The state-run news media in China warned Monday that the country’s major agricultural regions were facing their worst drought in 60 years. On Tuesday the state news agency Xinhua said that Shandong Province, a cornerstone of Chinese grain production, was bracing for its worst drought in 200 years unless substantial precipitation came by the end of this month.

The World's Largest Crops. Photo courtesy: nytimes

World wheat prices are already surging, and they have been widely cited as one reason for protests in Egypt and elsewhere in the Arab world. A separate United Nations report last week said global food export prices had reached record levels in January. The impact of China’s drought on global food prices and supplies could create serious problems for less affluent countries that rely on imported food.

With $2.85 trillion in foreign exchange reserves, nearly three times that of Japan, the country with the second-largest reserves, China has ample buying power to prevent any serious food shortages.

“They can buy whatever they need to buy, and they can outbid anyone,” Mr. Zeigler said. China’s self-sufficiency in grain prevented world food prices from moving even higher when they spiked three years ago, he said.

The United Nations Food and Agriculture Organization said Tuesday that 12.75 million acres of China’s 35 million acres of wheat fields had been affected by the drought. It said that 2.57 million people and 2.79 million head of livestock faced shortages of drinking water.

Chinese state news media are describing the drought in increasingly dire terms. “Minimal rainfall or snow this winter has crippled China’s major agricultural regions, leaving many of them parched,” Xinhua reported. “Crop production has fallen sharply, as the worst drought in six decades shows no sign of letting up.”

Xinhua said that Shandong Province, in the heart of the Chinese wheat belt, had received only 1.2 centimeters, or about half an inch, of rain since September. The report did not provide a comparison for normal rainfall for the period.

The Food and Agriculture Organization, in its “special alert” on Tuesday, said the drought’s effects had been somewhat tempered by relatively few days of subzero temperatures and government irrigation projects. The agency went on to caution that extreme cold, with temperatures of minus 18 degrees Celsius (just below zero Fahrenheit), could have “devastating” effects.

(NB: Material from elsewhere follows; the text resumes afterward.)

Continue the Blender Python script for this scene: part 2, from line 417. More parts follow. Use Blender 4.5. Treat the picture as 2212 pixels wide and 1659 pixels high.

Kisan Gunjal, the F.A.O. food emergency officer in Rome who handles Asia alerts, said by telephone that if rain came soon and temperatures warmed up, then the wheat crop could still be saved and a bumper crop might even be possible.

On Tuesday, Chinese meteorological agencies were warning of frost for the next nine nights in the heart of Shandong Province, with temperatures falling as low as 21 degrees Fahrenheit. They forecast little chance of precipitation in the next 10 days except for the possibility of a light rain or a dusting of snow on Wednesday or Thursday.

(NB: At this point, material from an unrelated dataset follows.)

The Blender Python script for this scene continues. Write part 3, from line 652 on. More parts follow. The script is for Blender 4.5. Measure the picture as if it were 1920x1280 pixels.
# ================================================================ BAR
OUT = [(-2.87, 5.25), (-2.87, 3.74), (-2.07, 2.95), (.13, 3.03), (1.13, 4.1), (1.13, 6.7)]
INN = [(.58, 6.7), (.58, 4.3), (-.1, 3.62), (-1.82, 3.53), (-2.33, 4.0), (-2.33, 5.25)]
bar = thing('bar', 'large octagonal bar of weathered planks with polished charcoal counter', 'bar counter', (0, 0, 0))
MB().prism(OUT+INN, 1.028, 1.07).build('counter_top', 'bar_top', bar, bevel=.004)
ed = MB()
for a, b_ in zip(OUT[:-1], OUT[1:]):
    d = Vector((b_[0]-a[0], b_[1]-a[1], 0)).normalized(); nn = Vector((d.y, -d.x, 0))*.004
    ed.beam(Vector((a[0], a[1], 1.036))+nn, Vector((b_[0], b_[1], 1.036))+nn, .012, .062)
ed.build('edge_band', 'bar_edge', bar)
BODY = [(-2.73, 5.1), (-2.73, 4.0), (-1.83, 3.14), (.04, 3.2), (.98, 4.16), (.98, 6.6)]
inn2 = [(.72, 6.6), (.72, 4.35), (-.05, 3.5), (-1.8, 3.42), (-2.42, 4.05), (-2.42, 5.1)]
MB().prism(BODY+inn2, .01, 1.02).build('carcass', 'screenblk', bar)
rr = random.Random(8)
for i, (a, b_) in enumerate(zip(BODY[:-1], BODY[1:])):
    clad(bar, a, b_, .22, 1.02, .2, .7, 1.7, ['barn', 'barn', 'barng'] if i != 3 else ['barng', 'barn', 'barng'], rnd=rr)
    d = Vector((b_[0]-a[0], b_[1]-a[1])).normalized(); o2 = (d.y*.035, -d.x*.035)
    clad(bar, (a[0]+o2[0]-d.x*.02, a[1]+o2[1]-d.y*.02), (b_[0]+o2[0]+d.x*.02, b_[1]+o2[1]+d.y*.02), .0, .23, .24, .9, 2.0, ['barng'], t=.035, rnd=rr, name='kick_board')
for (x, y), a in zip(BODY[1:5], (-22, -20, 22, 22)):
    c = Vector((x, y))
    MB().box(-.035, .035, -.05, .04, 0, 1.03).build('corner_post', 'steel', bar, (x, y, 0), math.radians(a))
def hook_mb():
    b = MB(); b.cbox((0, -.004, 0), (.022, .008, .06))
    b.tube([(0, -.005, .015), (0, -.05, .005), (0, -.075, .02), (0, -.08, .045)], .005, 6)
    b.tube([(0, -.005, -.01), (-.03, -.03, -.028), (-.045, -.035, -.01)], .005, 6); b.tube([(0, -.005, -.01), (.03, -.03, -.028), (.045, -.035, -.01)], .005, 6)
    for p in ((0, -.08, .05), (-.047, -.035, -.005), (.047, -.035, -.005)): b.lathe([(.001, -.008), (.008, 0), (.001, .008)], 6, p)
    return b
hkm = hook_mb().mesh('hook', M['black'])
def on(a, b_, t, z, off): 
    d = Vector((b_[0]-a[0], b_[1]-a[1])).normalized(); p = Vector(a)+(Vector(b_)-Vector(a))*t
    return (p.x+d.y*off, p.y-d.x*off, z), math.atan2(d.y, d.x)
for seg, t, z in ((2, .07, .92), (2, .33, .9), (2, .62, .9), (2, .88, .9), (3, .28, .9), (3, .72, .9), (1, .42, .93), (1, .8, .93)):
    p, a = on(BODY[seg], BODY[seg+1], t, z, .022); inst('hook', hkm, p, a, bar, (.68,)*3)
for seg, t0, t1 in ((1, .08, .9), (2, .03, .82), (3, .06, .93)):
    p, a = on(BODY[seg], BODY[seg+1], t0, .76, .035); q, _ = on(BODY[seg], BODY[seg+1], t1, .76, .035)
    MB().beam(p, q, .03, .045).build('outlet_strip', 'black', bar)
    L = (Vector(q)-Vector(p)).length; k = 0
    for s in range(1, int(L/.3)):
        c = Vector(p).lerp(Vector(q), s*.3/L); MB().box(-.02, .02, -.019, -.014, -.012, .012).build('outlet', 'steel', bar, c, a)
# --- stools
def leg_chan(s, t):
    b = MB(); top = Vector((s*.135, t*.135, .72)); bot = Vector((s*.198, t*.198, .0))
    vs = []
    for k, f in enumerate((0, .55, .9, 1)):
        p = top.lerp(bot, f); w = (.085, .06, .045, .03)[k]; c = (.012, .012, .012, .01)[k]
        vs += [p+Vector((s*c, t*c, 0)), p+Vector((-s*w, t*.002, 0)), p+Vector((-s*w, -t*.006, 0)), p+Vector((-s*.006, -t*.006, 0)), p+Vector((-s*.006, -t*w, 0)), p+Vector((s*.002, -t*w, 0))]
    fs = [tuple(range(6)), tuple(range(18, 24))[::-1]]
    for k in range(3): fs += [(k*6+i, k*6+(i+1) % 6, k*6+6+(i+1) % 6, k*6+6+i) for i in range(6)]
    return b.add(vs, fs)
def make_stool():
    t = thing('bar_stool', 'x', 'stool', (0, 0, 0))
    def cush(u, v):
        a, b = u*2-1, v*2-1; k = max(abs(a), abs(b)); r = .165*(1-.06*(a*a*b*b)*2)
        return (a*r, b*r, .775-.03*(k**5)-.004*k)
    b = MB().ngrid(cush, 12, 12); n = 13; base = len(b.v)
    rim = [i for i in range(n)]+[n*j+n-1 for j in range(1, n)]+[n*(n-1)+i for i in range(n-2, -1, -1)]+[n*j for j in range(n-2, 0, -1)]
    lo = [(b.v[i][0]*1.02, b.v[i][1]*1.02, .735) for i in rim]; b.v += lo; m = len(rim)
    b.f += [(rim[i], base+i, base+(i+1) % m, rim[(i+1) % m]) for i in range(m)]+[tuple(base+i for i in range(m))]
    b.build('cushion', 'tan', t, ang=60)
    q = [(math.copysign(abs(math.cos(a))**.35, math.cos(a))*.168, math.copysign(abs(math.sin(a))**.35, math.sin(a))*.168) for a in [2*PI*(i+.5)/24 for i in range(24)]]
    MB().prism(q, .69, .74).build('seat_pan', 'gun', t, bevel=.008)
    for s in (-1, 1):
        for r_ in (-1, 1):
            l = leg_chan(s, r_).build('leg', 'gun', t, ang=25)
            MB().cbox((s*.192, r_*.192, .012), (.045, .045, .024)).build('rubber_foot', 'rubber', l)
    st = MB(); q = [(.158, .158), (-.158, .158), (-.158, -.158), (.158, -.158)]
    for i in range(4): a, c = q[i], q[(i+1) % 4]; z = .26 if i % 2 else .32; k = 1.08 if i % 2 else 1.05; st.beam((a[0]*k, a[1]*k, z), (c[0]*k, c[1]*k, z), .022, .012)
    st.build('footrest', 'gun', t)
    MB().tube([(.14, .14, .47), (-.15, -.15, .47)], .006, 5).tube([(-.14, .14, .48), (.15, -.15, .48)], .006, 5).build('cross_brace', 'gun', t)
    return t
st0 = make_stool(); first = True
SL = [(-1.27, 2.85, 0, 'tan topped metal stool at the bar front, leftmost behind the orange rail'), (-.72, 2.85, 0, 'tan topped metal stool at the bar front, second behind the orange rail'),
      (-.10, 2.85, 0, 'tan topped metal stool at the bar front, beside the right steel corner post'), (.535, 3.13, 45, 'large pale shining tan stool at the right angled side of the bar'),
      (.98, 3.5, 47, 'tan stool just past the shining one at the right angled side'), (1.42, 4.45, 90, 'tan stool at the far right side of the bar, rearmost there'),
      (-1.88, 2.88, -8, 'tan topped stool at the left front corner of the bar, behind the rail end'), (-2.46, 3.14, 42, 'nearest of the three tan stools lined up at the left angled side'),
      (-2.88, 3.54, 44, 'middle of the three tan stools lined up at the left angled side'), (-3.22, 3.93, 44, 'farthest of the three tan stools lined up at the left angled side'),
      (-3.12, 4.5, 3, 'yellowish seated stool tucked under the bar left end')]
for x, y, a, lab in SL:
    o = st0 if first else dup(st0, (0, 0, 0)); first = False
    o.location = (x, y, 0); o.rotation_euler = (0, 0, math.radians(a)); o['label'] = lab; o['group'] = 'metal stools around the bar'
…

Mr. Gunjal said the special alert on China was the first that the F.A.O. had issued anywhere in the world this year. There was only one last year, expressing “grave concern” about food supplies in the Sahel region of Africa, notably Niger.

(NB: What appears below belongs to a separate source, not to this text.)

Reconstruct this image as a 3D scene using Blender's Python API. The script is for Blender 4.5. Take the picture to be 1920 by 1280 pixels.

President Hu Jintao and Prime Minister Wen Jiabao, China’s top two officials, made separate visits to drought-stricken areas last week, and each called for “all-out efforts” to cope with the water shortage.

Typically, world food reports barely mention China, partly because many details of the country’s agriculture production and reserves are state secrets. But China, in fact, is enormously important to the world’s food supply, especially if something goes wrong.

Farmers drew water to irrigate their arid wheat fields in China’s Shandong province on Tuesday. Photo courtesy: nytimes

The heat wave in Russia last summer, combined with floods in Australia in recent months, has drawn worldwide attention to the international wheat market, because Russia and Australia have historically been big exporters. But China’s wheat industry has existed in almost total isolation from the rest of the world, with virtually no exports or imports, until last year, when modest imports began. Yet it is enormous, accounting for one-sixth of global wheat output. The statistical database of the United Nations’ food agency shows that in 2009, the last year available, China produced almost twice as much wheat as the United States or Russia and more than five times as much as Australia.

Currently, the ground in the country is so dry from Beijing south through the provinces of Hebei, Henan and Shandong to Jiangsu Province, just north of Shanghai, that trees and houses are coated with topsoil that has blown off parched fields.

China’s national obsession with self-sufficiency in food includes corn, another crop that is grown and consumed entirely in China with minimal imports or exports. Little known outside of China, the country’s corn industry actually grows one-fifth of the world’s corn, according to F.A.O. statistics. China’s corn crop is mostly in the country’s northern provinces, where the drought is worst now.

Mr. Gunjal said the success or failure of the corn crop, as well as the rice crop, would depend mostly on rainfall this spring and summer, not the shortage of rain this winter.

Winters tend to be dry in southern China, the world’s largest rice-producing region. But this winter is drier than most.

China had about 55 million tons of wheat in stockpiles as of last summer, Mr. Gunjal said. That was equal to about half the annual harvest.

China is already the world’s largest importer of soybeans, which are oilseeds, not a grain. China buys soybeans mainly for use as animal feed, because the Chinese diet is shifting toward more meat.